The problem of this concept is that the effective storage efficiency is only 25%. In order to get 1 kWh in a winter month you have to invest 4 kWh during the rest of the year. 1 kWh of average yearly consumptions costs
$\frac{9}{12}+\frac{3*4}{12} = 1.75 kWh$
of volatile input solar energy. This increases the total carbon footprint to
$CF_{total} = 132*1.75 + 73 \frac{g}{kWh} = 304 \frac{g}{kWh}$

This is nearly half of the carbon footprint of a traditional gas power station, and cannot be neglected.

If we consider only the winter months, the solar P2G process has 4 times the carbon footprint, so $4\cdot 132 \frac{g}{kWh} = 528 \frac{g}{kWh}$ . This is almost the same as that of a normal gas-fired power plant (436-549 $\frac{g}{kWh}$ , see also here ) . Accordingly, it is irrelevant for the $CO_2$ balance whether the electricity needed in winter is generated from fossil natural gas or via solar-powered power-to-gas processes. The price of methane produced with power-to-gas, however, is about 10 times that of fossil natural gas.

If it is possible to store hydrogen directly without extremely high pressure or extreme cold, then the efficiency of storage can be increased to 50%, resulting in a $CO_2$ footprint of at least $264 \frac{g}{kWh}$ , this is without taking into account $CO_2$ generation for storage (e.g. construction of the plant).

Large scale longterm solution – including wind energy

In his analysis Prof. Sinn took into account that solar energy is not the only “regenerative” source, but also wind, and that the availability of wind is partially complementary to the solar power. The result of his calculations was that the total storage requirment for smoothing the seasonal volatility (essentially the problem of winter) would be 11 TWh based on the total electricity consumption in 2014 of 163 TWh, approximately 6.7% of that total electricity consumption.
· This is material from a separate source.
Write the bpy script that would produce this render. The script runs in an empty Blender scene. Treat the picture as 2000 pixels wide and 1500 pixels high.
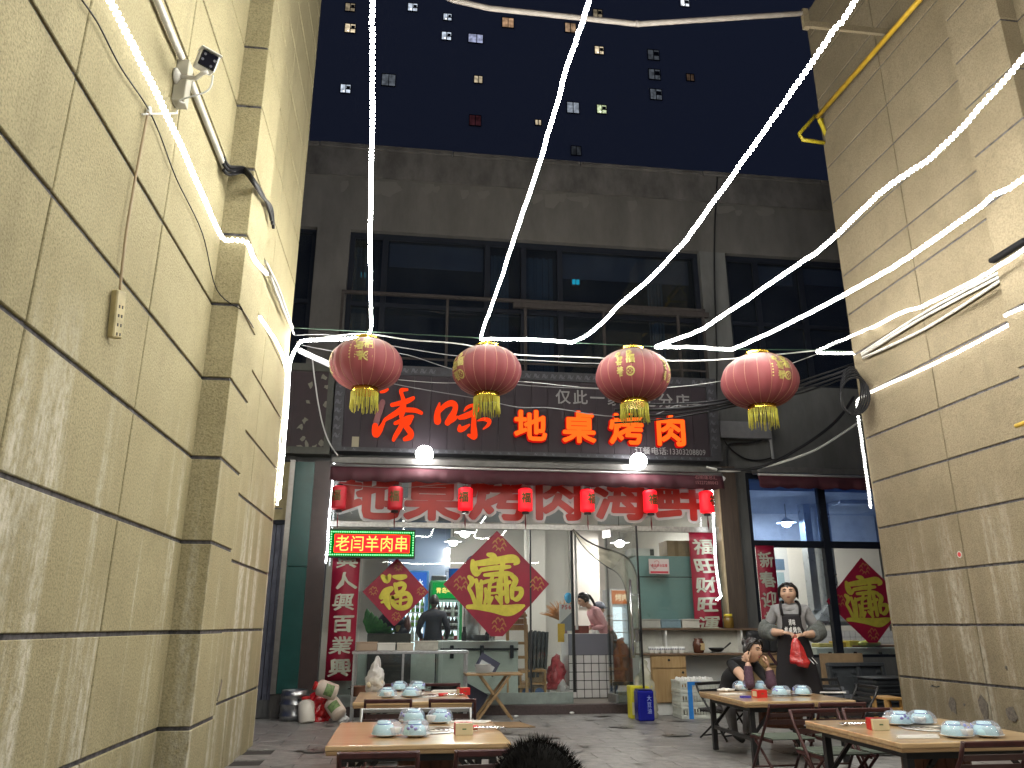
import bpy, math, random
from mathutils import Vector, Matrix, noise
random.seed(7)
S = bpy.context.scene
COL = S.collection
R = math.radians

# ---------------------------------------------------------------- camera, night sky, exposure
CAM_H, PITCH, YAW, FPX = 1.15, math.atan(472/1503), math.atan(210/1575), 1503.0
cam = bpy.data.cameras.new('camera'); co = bpy.data.objects.new('camera', cam); COL.objects.link(co)
co.location = (0, 0, CAM_H); co.rotation_euler = (math.pi/2 + PITCH, 0, -YAW)
cam.sensor_width = 36; cam.lens = 36*FPX/2000; cam.clip_start = .05; cam.clip_end = 500
S.camera = co
W = bpy.data.worlds.new('World'); S.world = W; W.use_nodes = True
bgn = W.node_tree.nodes['Background']
bgn.inputs['Color'].default_value = (.33, .45, 1.0, 1); bgn.inputs['Strength'].default_value = .048   # clear night sky over a town
S.view_settings.view_transform = 'Standard'; S.view_settings.look = 'None'
S.view_settings.exposure = 0; S.view_settings.gamma = 1; S.view_settings.use_curve_mapping = False
LED_W, LED_COOL = (1.0, .985, .91), (.93, .97, 1.0)
LED_STRENGTH = 135
cy = S.cycles
cy.use_denoising = True
try: cy.denoiser = 'OPENIMAGEDENOISE'
except Exception: pass
cy.max_bounces = 6; cy.diffuse_bounces = 4; cy.glossy_bounces = 3; cy.transmission_bounces = 4; cy.transparent_max_bounces = 16
cy.caustics_reflective = False; cy.caustics_refractive = False; cy.sample_clamp_indirect = 3
cy.use_adaptive_sampling = True; cy.adaptive_threshold = .02

# ---------------------------------------------------------------- measuring: a sight line of the survey met with a real plane
def _ray(x, y):
    a, b = x-1000, y-750
    up = math.sin(PITCH)*FPX-math.cos(PITCH)*b; fw = math.cos(PITCH)*FPX+math.sin(PITCH)*b
    return (a*math.cos(YAW)+fw*math.sin(YAW), fw*math.cos(YAW)-a*math.sin(YAW), up)
def on(ax, v, x, y):
    r = _ray(x, y); o = (0, 0, CAM_H); i = 'XYZ'.index(ax); t = (v-o[i])/r[i]
    return Vector((o[0]+t*r[0], o[1]+t*r[1], o[2]+t*r[2]))
def P(x, y, Y): return on('Y', Y, x, y)

# ---------------------------------------------------------------- materials
_m = {}
def mat(name, col, rough=.6, metal=0, emit=None, es=0, noise=0, nscale=8, bump=0, bscale=60, spec=.5, stretch=None, alpha=None, trans=0):
    if name in _m: return _m[name]
    m = bpy.data.materials.new(name); m.use_nodes = True; nt = m.node_tree; b = nt.nodes['Principled BSDF']
    b.inputs['Base Color'].default_value = (*col, 1); b.inputs['Roughness'].default_value = rough; b.inputs['Metallic'].default_value = metal
    b.inputs['Specular IOR Level'].default_value = spec
    if trans: b.inputs['Transmission Weight'].default_value = trans
    if alpha is not None: b.inputs['Alpha'].default_value = alpha
    if emit: b.inputs['Emission Color'].default_value = (*emit, 1); b.inputs['Emission Strength'].default_value = es
    tc = None
    if noise or bump:
        tc = nt.nodes.new('ShaderNodeTexCoord'); src = tc.outputs['Object']
        if stretch:
            mp = nt.nodes.new('ShaderNodeMapping'); mp.inputs['Scale'].default_value = stretch
            nt.links.new(src, mp.inputs[0]); src = mp.outputs[0]
    if noise:
        n = nt.nodes.new('ShaderNodeTexNoise'); n.inputs['Scale'].default_value = nscale; n.inputs['Detail'].default_value = 6; n.inputs['Roughness'].default_value = .65
        nt.links.new(src, n.inputs['Vector'])
        r = nt.nodes.new('ShaderNodeValToRGB'); r.color_ramp.elements[0].position = .3; r.color_ramp.elements[1].position = .7
        r.color_ramp.elements[0].color = (*[c*(1-noise) for c in col], 1); r.color_ramp.elements[1].color = (*[min(1, c*(1+noise*.6)) for c in col], 1)
        nt.links.new(n.outputs['Fac'], r.inputs[0]); nt.links.new(r.outputs[0], b.inputs['Base Color'])
        rr = nt.nodes.new('ShaderNodeMath'); rr.operation = 'MULTIPLY_ADD'; rr.inputs[1].default_value = .25; rr.inputs[2].default_value = max(.02, rough-.12)
        nt.links.new(n.outputs['Fac'], rr.inputs[0]); nt.links.new(rr.outputs[0], b.inputs['Roughness'])
    if bump:
        n2 = nt.nodes.new('ShaderNodeTexNoise'); n2.inputs['Scale'].default_value = bscale; n2.inputs['Detail'].default_value = 4
        nt.links.new(src, n2.inputs['Vector'])
        bp = nt.nodes.new('ShaderNodeBump'); bp.inputs['Strength'].default_value = bump; bp.inputs['Distance'].default_value = .01
        nt.links.new(n2.outputs['Fac'], bp.inputs['Height']); nt.links.new(bp.outputs[0], b.inputs['Normal'])
    _m[name] = m; return m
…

Due to the fact of large yearly changes, a safety margin requires at least 7 to 7.5%, provided one insists on a 100% fossil fuel free supply.
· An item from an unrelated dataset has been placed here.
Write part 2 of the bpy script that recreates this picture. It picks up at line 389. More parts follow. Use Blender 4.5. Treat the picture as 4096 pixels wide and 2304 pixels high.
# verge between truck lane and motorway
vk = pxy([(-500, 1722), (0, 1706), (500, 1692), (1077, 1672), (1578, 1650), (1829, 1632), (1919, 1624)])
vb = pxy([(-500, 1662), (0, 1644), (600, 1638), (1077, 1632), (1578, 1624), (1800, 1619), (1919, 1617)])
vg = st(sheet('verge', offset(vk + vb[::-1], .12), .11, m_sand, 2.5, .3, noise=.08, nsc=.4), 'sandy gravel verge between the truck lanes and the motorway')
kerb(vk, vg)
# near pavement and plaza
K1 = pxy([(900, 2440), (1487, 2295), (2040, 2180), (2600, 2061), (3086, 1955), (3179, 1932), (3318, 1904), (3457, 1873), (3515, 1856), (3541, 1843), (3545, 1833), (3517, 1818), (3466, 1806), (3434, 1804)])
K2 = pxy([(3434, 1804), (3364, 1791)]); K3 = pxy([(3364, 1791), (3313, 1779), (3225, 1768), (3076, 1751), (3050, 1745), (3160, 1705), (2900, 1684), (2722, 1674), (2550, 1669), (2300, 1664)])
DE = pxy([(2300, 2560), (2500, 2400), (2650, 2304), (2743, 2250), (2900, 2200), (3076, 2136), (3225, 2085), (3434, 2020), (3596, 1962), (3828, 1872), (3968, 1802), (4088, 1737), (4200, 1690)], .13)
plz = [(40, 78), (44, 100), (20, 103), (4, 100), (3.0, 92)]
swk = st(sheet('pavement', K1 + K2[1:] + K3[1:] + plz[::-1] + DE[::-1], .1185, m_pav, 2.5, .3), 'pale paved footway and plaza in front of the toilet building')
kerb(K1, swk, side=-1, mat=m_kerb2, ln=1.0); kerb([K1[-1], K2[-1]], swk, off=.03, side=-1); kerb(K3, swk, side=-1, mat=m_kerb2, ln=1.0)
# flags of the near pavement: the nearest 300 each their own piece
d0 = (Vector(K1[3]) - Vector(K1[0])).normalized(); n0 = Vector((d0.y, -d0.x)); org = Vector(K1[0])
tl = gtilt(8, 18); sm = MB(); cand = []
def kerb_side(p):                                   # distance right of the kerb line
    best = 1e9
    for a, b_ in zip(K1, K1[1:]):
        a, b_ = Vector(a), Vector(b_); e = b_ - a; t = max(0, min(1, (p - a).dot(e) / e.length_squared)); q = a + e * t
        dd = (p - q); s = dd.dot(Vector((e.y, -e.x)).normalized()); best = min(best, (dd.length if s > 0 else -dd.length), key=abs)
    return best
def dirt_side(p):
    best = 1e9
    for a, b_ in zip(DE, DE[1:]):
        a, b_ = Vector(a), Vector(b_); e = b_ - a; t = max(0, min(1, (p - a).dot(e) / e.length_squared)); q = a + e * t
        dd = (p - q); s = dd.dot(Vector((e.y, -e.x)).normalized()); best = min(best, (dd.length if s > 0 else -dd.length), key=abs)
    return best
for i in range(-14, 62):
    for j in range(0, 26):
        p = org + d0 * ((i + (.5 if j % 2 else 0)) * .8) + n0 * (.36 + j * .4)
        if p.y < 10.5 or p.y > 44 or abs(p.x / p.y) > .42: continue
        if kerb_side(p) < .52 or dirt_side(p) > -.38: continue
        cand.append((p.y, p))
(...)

1-s2.0-S0014292117300995-gr5_lrg.jpg (1500×1597)

This would mean a minimum longterm energy overhead factor for a power-to-gas storage of
$\frac{93.3}{100}+\frac{4*6.7}{100} \approx 1.2$

and a total carbon footprint of
$CF_{total} = 132*1.2 + 73 \frac{g}{kWh} = 231 \frac{g}{kWh}$

The carbon footprint of wind power energy generation is not treated explicitely here, which means that it is implicitely assumed to be the same as of solar PV generation. For the original question of private household electricity supply it plays a minor role, it is only relevant as a regenerative partial provider during winter time.
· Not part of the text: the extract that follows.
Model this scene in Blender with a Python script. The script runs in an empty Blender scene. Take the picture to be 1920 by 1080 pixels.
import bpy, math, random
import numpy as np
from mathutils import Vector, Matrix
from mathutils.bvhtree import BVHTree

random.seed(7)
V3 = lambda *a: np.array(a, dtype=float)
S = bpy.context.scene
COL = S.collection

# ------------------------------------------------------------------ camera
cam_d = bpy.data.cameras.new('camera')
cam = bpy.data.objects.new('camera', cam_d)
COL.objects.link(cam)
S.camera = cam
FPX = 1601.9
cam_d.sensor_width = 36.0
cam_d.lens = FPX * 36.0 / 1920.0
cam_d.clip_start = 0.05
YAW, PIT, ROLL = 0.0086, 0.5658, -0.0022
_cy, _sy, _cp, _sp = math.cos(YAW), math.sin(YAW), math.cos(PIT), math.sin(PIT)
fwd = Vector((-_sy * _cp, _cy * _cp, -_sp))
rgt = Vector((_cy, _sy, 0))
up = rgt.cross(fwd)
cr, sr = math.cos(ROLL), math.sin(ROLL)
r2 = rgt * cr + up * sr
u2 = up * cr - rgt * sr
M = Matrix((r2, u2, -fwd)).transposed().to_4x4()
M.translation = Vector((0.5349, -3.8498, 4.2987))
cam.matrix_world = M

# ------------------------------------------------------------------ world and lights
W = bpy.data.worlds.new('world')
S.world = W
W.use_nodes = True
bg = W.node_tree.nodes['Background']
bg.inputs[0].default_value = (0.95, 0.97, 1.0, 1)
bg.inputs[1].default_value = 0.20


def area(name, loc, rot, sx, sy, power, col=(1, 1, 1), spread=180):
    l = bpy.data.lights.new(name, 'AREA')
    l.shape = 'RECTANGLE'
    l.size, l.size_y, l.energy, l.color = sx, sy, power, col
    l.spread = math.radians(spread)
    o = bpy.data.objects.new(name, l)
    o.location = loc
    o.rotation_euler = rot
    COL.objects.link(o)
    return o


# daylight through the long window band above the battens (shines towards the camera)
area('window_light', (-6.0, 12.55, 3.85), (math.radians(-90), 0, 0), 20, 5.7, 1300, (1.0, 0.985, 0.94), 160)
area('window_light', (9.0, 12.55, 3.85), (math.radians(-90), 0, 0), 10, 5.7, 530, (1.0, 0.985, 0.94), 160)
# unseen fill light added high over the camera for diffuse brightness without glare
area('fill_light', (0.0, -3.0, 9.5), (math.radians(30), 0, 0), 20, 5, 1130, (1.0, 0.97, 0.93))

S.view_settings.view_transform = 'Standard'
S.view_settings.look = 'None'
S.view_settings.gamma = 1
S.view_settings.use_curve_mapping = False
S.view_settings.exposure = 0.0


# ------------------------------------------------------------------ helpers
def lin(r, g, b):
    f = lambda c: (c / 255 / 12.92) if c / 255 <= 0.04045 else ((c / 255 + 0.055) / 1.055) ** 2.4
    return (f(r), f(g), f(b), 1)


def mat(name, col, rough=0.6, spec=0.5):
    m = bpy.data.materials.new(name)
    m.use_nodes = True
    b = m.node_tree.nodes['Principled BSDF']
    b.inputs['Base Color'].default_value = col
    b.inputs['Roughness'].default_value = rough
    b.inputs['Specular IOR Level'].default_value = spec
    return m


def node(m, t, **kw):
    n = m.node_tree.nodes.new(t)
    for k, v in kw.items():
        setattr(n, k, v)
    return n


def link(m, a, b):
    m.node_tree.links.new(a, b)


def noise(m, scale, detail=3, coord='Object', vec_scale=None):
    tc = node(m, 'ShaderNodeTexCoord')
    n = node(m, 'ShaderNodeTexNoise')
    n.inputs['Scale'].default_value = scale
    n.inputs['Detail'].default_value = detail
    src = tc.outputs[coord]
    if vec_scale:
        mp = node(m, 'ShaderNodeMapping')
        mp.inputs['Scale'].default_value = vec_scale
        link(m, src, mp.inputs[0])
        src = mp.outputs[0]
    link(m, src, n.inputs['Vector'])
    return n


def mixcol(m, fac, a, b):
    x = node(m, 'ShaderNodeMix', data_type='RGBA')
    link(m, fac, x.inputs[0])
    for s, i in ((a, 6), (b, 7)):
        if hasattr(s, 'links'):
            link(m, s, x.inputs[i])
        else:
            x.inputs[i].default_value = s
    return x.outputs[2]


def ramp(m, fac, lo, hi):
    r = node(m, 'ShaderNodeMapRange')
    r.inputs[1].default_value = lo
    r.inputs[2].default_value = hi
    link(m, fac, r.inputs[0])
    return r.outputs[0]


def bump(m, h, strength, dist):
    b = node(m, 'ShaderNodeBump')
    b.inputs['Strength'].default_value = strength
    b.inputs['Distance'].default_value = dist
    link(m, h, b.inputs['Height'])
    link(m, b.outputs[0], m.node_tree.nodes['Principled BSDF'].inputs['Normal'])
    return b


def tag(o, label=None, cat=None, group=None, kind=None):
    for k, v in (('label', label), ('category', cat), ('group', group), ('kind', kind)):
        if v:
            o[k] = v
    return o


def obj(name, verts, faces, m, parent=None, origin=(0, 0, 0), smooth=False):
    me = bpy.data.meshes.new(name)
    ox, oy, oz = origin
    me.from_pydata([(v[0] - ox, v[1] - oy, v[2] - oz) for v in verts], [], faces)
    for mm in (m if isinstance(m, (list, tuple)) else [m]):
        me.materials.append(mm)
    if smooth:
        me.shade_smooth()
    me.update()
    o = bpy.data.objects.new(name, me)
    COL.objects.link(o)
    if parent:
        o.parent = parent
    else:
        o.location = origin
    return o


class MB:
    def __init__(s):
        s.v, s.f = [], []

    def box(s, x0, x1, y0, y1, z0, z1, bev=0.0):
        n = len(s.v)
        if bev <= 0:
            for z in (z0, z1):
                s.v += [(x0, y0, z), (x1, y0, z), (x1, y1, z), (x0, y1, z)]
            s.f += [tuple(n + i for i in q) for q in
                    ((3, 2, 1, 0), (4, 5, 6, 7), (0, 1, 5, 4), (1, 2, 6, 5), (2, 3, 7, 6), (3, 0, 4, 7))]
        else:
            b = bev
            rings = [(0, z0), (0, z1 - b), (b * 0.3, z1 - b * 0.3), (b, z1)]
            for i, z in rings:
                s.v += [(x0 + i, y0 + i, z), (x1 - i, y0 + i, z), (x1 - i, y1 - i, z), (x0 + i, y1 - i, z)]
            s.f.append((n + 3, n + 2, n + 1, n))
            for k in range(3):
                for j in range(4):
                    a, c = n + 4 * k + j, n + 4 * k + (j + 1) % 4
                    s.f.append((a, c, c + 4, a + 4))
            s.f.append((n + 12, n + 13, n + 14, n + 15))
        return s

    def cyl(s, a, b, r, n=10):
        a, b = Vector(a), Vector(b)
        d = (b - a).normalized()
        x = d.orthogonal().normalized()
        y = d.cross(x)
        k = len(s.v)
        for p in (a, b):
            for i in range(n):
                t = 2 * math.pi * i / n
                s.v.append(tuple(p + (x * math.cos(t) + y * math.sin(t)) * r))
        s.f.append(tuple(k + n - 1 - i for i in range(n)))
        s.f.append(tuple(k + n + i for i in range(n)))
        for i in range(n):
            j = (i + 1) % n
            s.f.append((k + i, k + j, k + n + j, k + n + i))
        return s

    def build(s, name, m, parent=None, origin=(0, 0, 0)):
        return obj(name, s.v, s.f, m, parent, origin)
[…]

Consequences for Electric vehicles

In the current political understanding in the EU, electric vehicles are by definition considered to be carbon neutral. There are, however, serious discussions about the true carbon footprint of EVs compared to e.g. Diesel cars, emerging from a study of Prof. Hans-Werner Sinn et al. Their analysis, which states that the carbon footprint is higher than a comparable Diesel car, is based on the current electricity mix of the German grid. Based on their sources the carbon footprint of a 75 kWh car battery is at least 73 $\frac{g CO_2}{km}$ , possibly up to 98 $\frac{g CO_2}{km}$ . Indeed if $CO_2$ is an active greenhouse gas, it doesn’t care about a political tabu.
The consumption realisitically is considered to be 15 kWh per 100 km. Therefore the carbon footprint of battery and solar based consumption is (this ignores the carbon footprint to build the car) optimally
$CF_{EV} = (73 + \frac{15\cdot 231}{100})\frac{g CO_2}{km} = 108 \frac{g CO_2}{km}$

This is considerably higher than the 2020 EU limit of 95 $\frac{g CO_2}{km}$ and more than 50% above the 2025 limit of 70 $\frac{g CO_2}{km}$ .

Why are there double standards in politics and among the authorities? For nature it is irrelevant on which way the $CO_2$ gets into the atmosphere. Politically it is more honest to let the $CO_2$ into the own airspace with a gasoline or diesel vehicle, than to keep the own air allegedly “clean” by $CO_2$ -colonialism, shifting the emissions to China or other “cheap countries” by means of the production of the necessary components.

One thought on “Carbon foot print of Photovoltaic Power Generation – a reality check”

Niket Patwardhan says:

March 17, 2022 at 11:11 pm

I think a bigger objection to solar power when widely installed would be the fact that it reduces albedo and deposits most of the collected (and wasted) energy at the bottom of the atmosphere.

Although it may still be insignificant compared to the 127 T Watt the Sun delivers to the Earth.

A more concerning issue is the reduction of albedo by attempts to prevent desertification (vegetation usually has lower albedo) and cleaning of air.